Le BLEUS a reçu pour le programme Préval une subvention de plus de un million de dollars sur trois ans du gouvernement fédéral. Il s’agit de la deuxième somme en importance au Canada. «Nous répondons depuis longtemps à la demande sur ces questions, mais le BLEUS se devait d’être plus proactif, explique le directeur, Jean-Yvon Timothy, qui s’est personnellement occupé de ce dossier. Il se réjouit d’avoir de meilleurs moyens pour faire connaître les enjeux de la propriété intellectuelle.
Pas d’atteinte à la liberté
L’an dernier, les chercheurs de l’Université de Montréal et des écoles et hôpitaux affiliés ont obtenu 47 brevets et une vingtaine de licences, soit un titre pour chaque tranche de quatre millions de fonds de recherche. Compte tenu de l’importance de la recherche subventionnée, cette proportion pourrait être augmentée. «La moyenne, au Canada, est de un brevet par tranche de deux millions de fonds amassés. Je ne vois pas pourquoi l’Université de Montréal ferait moins», dit M. Timothy.

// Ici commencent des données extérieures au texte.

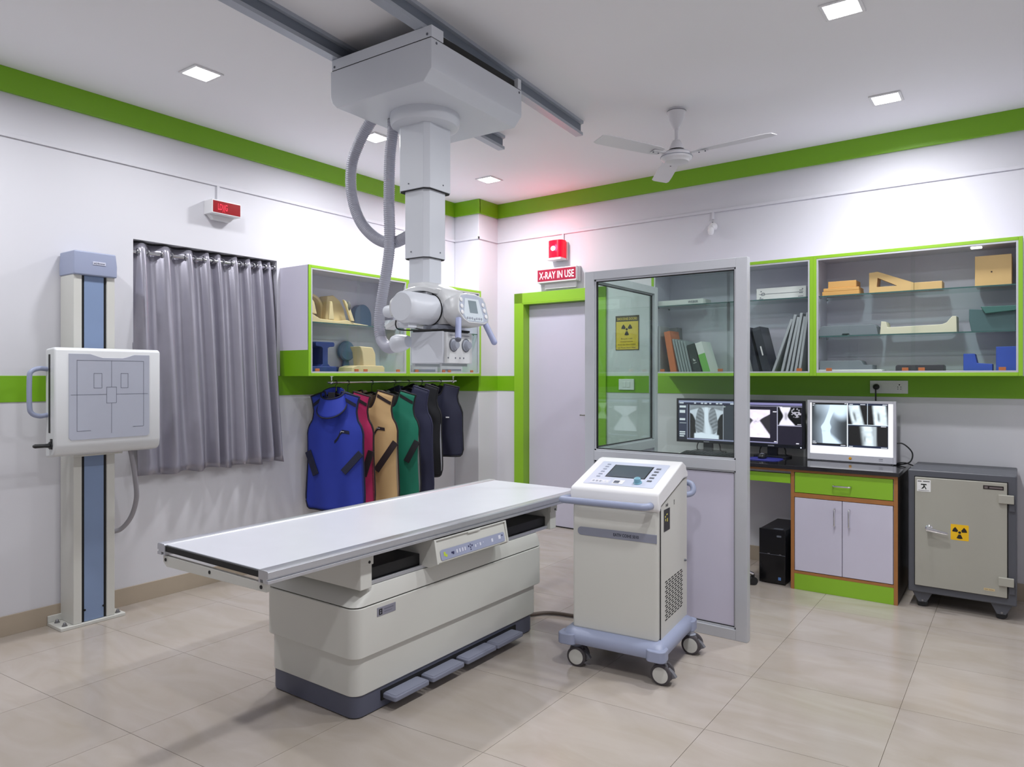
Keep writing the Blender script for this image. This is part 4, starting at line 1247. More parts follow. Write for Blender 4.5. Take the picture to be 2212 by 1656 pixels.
# thin black leads under the tube
G().tube(spline([(HX - 0.06, -0.255, HZ - 0.06), (HX - 0.062, -0.255, HZ - 0.085), (HX - 0.045, -0.25, HZ - 0.105), (HX + 0.0, -0.21, HZ - 0.108), (HX + 0.06, -0.14, HZ - 0.104)], 6), 0.0035, 6).tube(spline([(HX - 0.01, -0.2, HZ - 0.076), (HX + 0.0, -0.19, HZ - 0.095), (HX + 0.04, -0.16, HZ - 0.104), (HX + 0.08, -0.11, HZ - 0.10)], 6), 0.003, 6).obj('black_lead', BLACKP, t)
G().obox((HX - 0.02, -0.22, HZ - 0.083), (1, 0, 0), (0, 1, 0), (0, 0, 1), 0.035, 0.03, 0.014).obj('lead_cover', UNIT, t, bevel=0.004)
# ribbed hoses
HOSE = mat('hose_grey', (176, 177, 190), 0.42)
def hose(pts, r, nm='ribbed_hose', n=14, plain=0.0):
    P = spline(pts, n)
    # resample evenly
    d = [0.0]
    for a, b in zip(P, P[1:]): d.append(d[-1] + (b - a).length)
    L = d[-1]; step = 0.0036; m_ = int(L / step)
    Q, R = [], []
    j = 0
    for k in range(m_ + 1):
        s = L * k / m_
        while j < len(d) - 2 and d[j + 1] < s: j += 1
        q = (s - d[j]) / max(1e-9, d[j + 1] - d[j])
        Q.append(P[j].lerp(P[j + 1], min(1, q)))
        rib = 0 if s > L - plain else 1
        R.append(r * (1.0 if not rib else (1.0 if k % 3 == 0 else (0.93 if k % 3 == 1 else 0.86))))
    return G().tube(Q, R, 18).obj(nm, HOSE, t, angle=180)
# points in local frame of the unit (axis at origin)
hose([(-0.33, -0.02, 2.79), (-0.375, -0.02, 2.76), (-0.455, -0.02, 2.67), (-0.515, -0.02, 2.556), (-0.515, -0.02, 2.40), (-0.45, -0.02, 2.245), (-0.335, -0.02, 2.14), (-0.215, -0.02, 2.10), (-0.10, -0.02, 2.125), (-0.04, 0.0, 2.18)], 0.031)
hose([(-0.165, -0.06, 2.72), (-0.168, -0.06, 2.66), (-0.188, -0.06, 2.536), (-0.195, -0.06, 2.32), (-0.19, -0.06, 2.10), (-0.205, -0.06, 1.985), (-0.232, -0.06, 1.865), (-0.258, -0.06, 1.746), (-0.265, -0.06, 1.66), (-0.245, -0.065, 1.59), (-0.19, -0.07, 1.548), (-0.13, -0.08, 1.555), (-0.10, -0.085, 1.572)], 0.030, plain=0.17)
G().lathe([(0.03, 0), (0.044, 0.008), (0.047, 0.03), (0.04, 0.07), (0.03, 0.10)], (-0.135, -0.085, 1.562), (1, 0.0, 0.12), 24).obj('hose_boot', UNIT, t)
G().lathe([(0.018, 0), (0.018, 0.03), (0.012, 0.034)], (-0.33, -0.02, 2.82), (1, 0, -0.4), 16).obj('hose_clamp', GREYD, t)

# ================================================================ ceiling fan
FX, FY = -1.752, 4.19
t = thing('ceiling_fan', 'white three-bladed ceiling fan on a short rod', 'fan', (FX, FY, CEIL))
FANW = mat('fan_white', (224, 223, 228), 0.3)
G().lathe([(0.05, 0.0), (0.058, -0.012), (0.058, -0.022), (0.05, -0.03), (0.046, -0.06), (0.03, -0.10), (0.016, -0.122), (0.014, -0.126)], seg=28).obj('canopy', FANW, t)
G().ring((0, 0, -0.014), (0, 0, 1), 0.056, 0.004, 28, 6).obj('canopy_ring', STEEL, t)
G().cyl((0, 0, -0.12), (0, 0, -0.22), 0.0115, seg=14).obj('down_rod', FANW, t)
G().lathe([(0.012, -0.19), (0.024, -0.195), (0.034, -0.215), (0.045, -0.245), (0.05, -0.252)], seg=28).obj('lower_canopy', FANW, t)
G().lathe([(0.045, -0.252), (0.046, -0.266)], seg=28).obj('motor_gap', DARK, t)
mo = G().lathe([(0.05, -0.264), (0.075, -0.268), (0.092, -0.280), (0.098, -0.295), (0.094, -0.312), (0.080, -0.322), (0.075, -0.33), (0.05, -0.338), (0.0, -0.341)], seg=40).obj('motor', FANW, t)
for r_, z in ((0.086, -0.276), (0.098, -0.298)):
    G().ring((0, 0, z), (0, 0, 1), r_, 0.0022, 40, 6).obj('motor_ring', GREYP, mo)
for a in (-113.5, -3.5, 124):
    ar = math.radians(a)
    ca, sa = math.cos(ar), math.sin(ar)
    def bp_(r, w, dz=0.0): return (r * ca - w * sa, r * sa + w * ca, -0.287 + dz)
    g = G()
    st_ = [(0.13, 0.03, 0.040), (0.18, 0.05, 0.052), (0.30, 0.056, 0.056), (0.48, 0.062, 0.058), (0.58, 0.062, 0.056), (0.608, 0.05, 0.04)]
    g.loft([[bp_(r, -w1, -0.007), bp_(r, w2, 0.009), bp_(r, w2, 0.012), bp_(r, -w1, -0.003)] for r, w1, w2 in st_])
    b = g.obj('blade', FANW, t, angle=60)
    g = G().loft([[bp_(0.08, -0.014, 0.0), bp_(0.08, 0.014, 0.0), bp_(0.08, 0.014, 0.005), bp_(0.08, -0.014, 0.005)], [bp_(0.20, -0.02, -0.01), bp_(0.20, 0.02, -0.004), bp_(0.20, 0.02, -0.001), bp_(0.20, -0.02, -0.006)]])
    g.obj('blade_arm', FANW, b)
    G().lathe([(0.005, 0), (0.005, -0.004)], bp_(0.15, 0, -0.008), seg=8).lathe([(0.005, 0), (0.005, -0.004)], bp_(0.19, 0, -0.008), seg=8).obj('blade_screw', GREYD, b)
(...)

Les nouveaux agents du BLEUS ont commencé à rencontrer des chercheurs pour les sensibiliser à la question de la propriété intellectuelle. Ils ont du pain sur la planche, car les 1700 chercheurs sont concernés. Même les chercheurs en sciences humaines sont touchés, car la propriété intellectuelle englobe aussi les droits d’auteur.

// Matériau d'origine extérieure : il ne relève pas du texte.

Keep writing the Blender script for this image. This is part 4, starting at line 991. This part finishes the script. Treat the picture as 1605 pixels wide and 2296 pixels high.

«Notre rôle n’est pas d’obliger les professeurs à exploiter commercialement leurs découvertes, souligne le coordonnateur du programme. Le chercheur demeure parfaitement libre de breveter ou non ses résultats. Mais s’il désire le faire, il doit connaître la marche à suivre. C’est là que nous pouvons l’aider.»
Au cours des dernières années, il est arrivé plusieurs fois que des chercheurs téléphonent au BLEUS la veille d’une annonce publique importante pour s’enquérir de la façon dont ils pouvaient protéger leur découverte. On leur répondait qu’il était malheureusement trop tard, car l’obtention d’un brevet nécessite plusieurs semaines de démarches. C’est dans le but d’éviter ces situations que le BLEUS a mis sur pied la nouvelle équipe. «Je suis convaincu que les chercheurs sont sensibles à la propriété intellectuelle. Mais ils ignorent la marche à suivre, trop pressés qu’ils sont de publier leurs résultats», affirme M. Timothy.

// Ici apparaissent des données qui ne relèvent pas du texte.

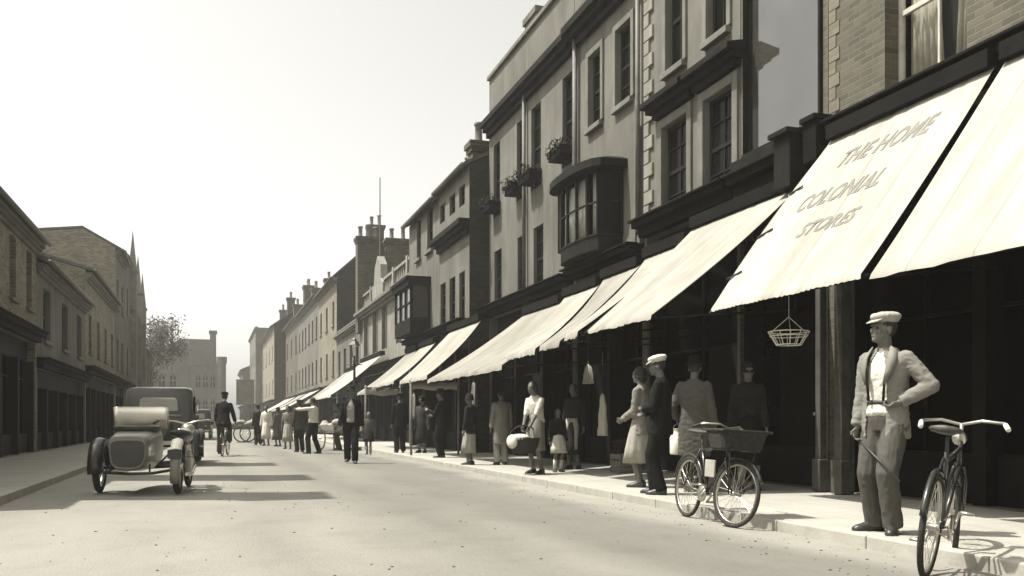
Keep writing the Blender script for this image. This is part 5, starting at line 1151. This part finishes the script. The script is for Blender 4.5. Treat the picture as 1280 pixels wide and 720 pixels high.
# far crowd
person('man in white shirt and dark trousers reaching his arm out by the handcart', at(392,567,.004), face(392,60), 1.74, .016, top='shirt', topm=CL_WHITE, botm=CL_BLACK, hands=((-.15,.50,1.40),(.25,.1,.85)), hair='short', seed=18, feet=((-.10,.12),(.10,-.14)))
person('person in dark brown coat just left of the white shirted man', at(375,565,.004), face(375,20), 1.68, .018, topm=CL_BROWN, botm=CL_DARK, hat='cap', hatm=CL_DARK, seed=19, fingers=False)
person('woman in pale frock among the far shoppers, nearest to the brown coat', at(360,561,.004), face(360,170), 1.58, .018, top='blouse', topm=CL_LGREY, bot='skirt', botm=CL_PALE, hair='bob', seed=20, fingers=False, girth=.92)
person('stout woman in grey frock among the far shoppers', at(348,558,.004), face(348,30), 1.55, .02, top='jacket', topm=CL_GREY, bot='skirt', botm=CL_GREY, hat='cloche', seed=21, fingers=False, girth=1.1)
person('slim figure all in white farthest down the shop pavement', at(333,557,.004), face(333,160), 1.65, .02, top='coat', topm=CL_WHITE, bot='skirt', botm=CL_WHITE, hair='short', seed=22, fingers=False, girth=.9)
person('dark figure near the far handcart', at(323,556,.004), face(323,10), 1.68, .02, topm=CL_DARK, botm=CL_DARK, hat='cap', seed=23, fingers=False)
person('person in dark jacket leaning on the loaded handcart', at(424,562,.004), face(424,110), 1.6, .018, topm=CL_DARK, botm=CL_GREY, hat='trilby', seed=24, fingers=False, lean=.12, hands=((-.12,.42,1.0),(.12,.42,1.0)))
# cyclist
pc = gp(281,570); rzc = face(283,-8)
bicycle('bicycle ridden along the middle of the road', (pc.x,pc.y,.004), rzc, 0, 0, False)
person('cyclist in dark jacket riding away down the road', (pc.x,pc.y,.004), rzc, 1.76, .014, pel=(0,-.25,1.02), lean=.32, feet=((-.12,-.20),(.12,.06)), footz=(.06,.38), hands=((-.27,.16,1.0),(.27,.16,1.0)), topm=CL_BLACK, botm=CL_BROWN, hat='cap', hatm=CL_DARK, seed=25, footyaw=(0,0), group=None)
# ---------------------------------------------------------------- air, sky, sun, camera
def haze(density):
    o = MB().box(-398,398,-398,398,-1,19).build('haze', bpy.data.materials.new('haze_air')); tag(o, kind='stuff'); m = o.data.materials[0]; m.use_nodes = True; N = m.node_tree.nodes; N.remove(N['Principled BSDF'])
    v = N.new('ShaderNodeVolumePrincipled'); v.inputs['Color'].default_value = (1,.99,.95,1); v.inputs['Density'].default_value = density; v.inputs['Anisotropy'].default_value = .3
    m.node_tree.links.new(v.outputs[0], N['Material Output'].inputs['Volume'])
HAZE = .0008
if HAZE: haze(HAZE)
EL = R(62); D = Vector((.951*math.cos(EL),-.31*math.cos(EL),-math.sin(EL))).normalized()
w = bpy.data.worlds.new('World'); bpy.context.scene.world = w; w.use_nodes = True; N = w.node_tree.nodes; L = w.node_tree.links
sk = N.new('ShaderNodeTexSky'); sk.sky_type = 'NISHITA'; sk.sun_disc = False; sk.sun_elevation = EL; sk.sun_rotation = math.atan2(-D.x,-D.y); sk.dust_density = 4.0; sk.air_density = 1.2
bw = N.new('ShaderNodeRGBToBW'); cm = N.new('ShaderNodeMix'); cm.data_type = 'RGBA'; cm.blend_type = 'MULTIPLY'; cm.inputs['Factor'].default_value = 1; cm.inputs['B'].default_value = (1,.99,.95,1)
L.new(sk.outputs[0], bw.inputs[0]); L.new(bw.outputs[0], cm.inputs['A']); bg = N['Background']; L.new(cm.outputs['Result'], bg.inputs['Color']); bg.inputs['Strength'].default_value = .145
s = bpy.data.lights.new('sun','SUN'); s.energy = 3.9; s.angle = R(.55); s.color = (1,.975,.92); so = bpy.data.objects.new('sun', s); C.objects.link(so); so.rotation_euler = D.to_track_quat('-Z','Y').to_euler(); so.location = (-20,10,40)
cam = bpy.data.cameras.new('camera'); co = bpy.data.objects.new('camera', cam); C.objects.link(co); co.location = (0,0,CH); co.rotation_euler = (R(90),0,-TH)
cam.lens = 36*F/1280; cam.shift_y = (HZ-360)/1280; cam.clip_end = 2000; cam.clip_start = .05
sc = bpy.context.scene; sc.camera = co
sc.view_settings.view_transform = 'Standard'; sc.view_settings.look = 'None'; sc.view_settings.gamma = 1; sc.view_settings.exposure = 1.08
sc.render.engine = 'CYCLES'; sc.cycles.use_denoising = True; sc.cycles.max_bounces = 6; sc.cycles.diffuse_bounces = 3; sc.cycles.volume_bounces = 1; sc.cycles.transparent_max_bounces = 8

L’obtention de brevets pour une découverte peut rapporter beaucoup d’argent à son titulaire, même si une part de 50 % revient à l’Université. Les codécouvreurs, parmi lesquels peuvent figurer des étudiants, ont aussi droit à une reconnaissance.
Les partenaires de l’Université de Montréal dans Préval sont les deux écoles affiliées, les hôpitaux Sainte-Justine, Maisonneuve-Rosemont et du Sacré-Cœur en plus du CHUM, de l’Institut de gériatrie et de la société Univalor. Les étudiants sont représentés par le Centre d’entrepreneurship.
Créée l’an dernier, la société à capital de risque Univalor a pour mandat de commercialiser des inventions et découvertes signées par des chercheurs de l’Université de Montréal et ses partenaires. M. Timothy espère que l’augmentation du nombre de brevets servira à alimenter cette société.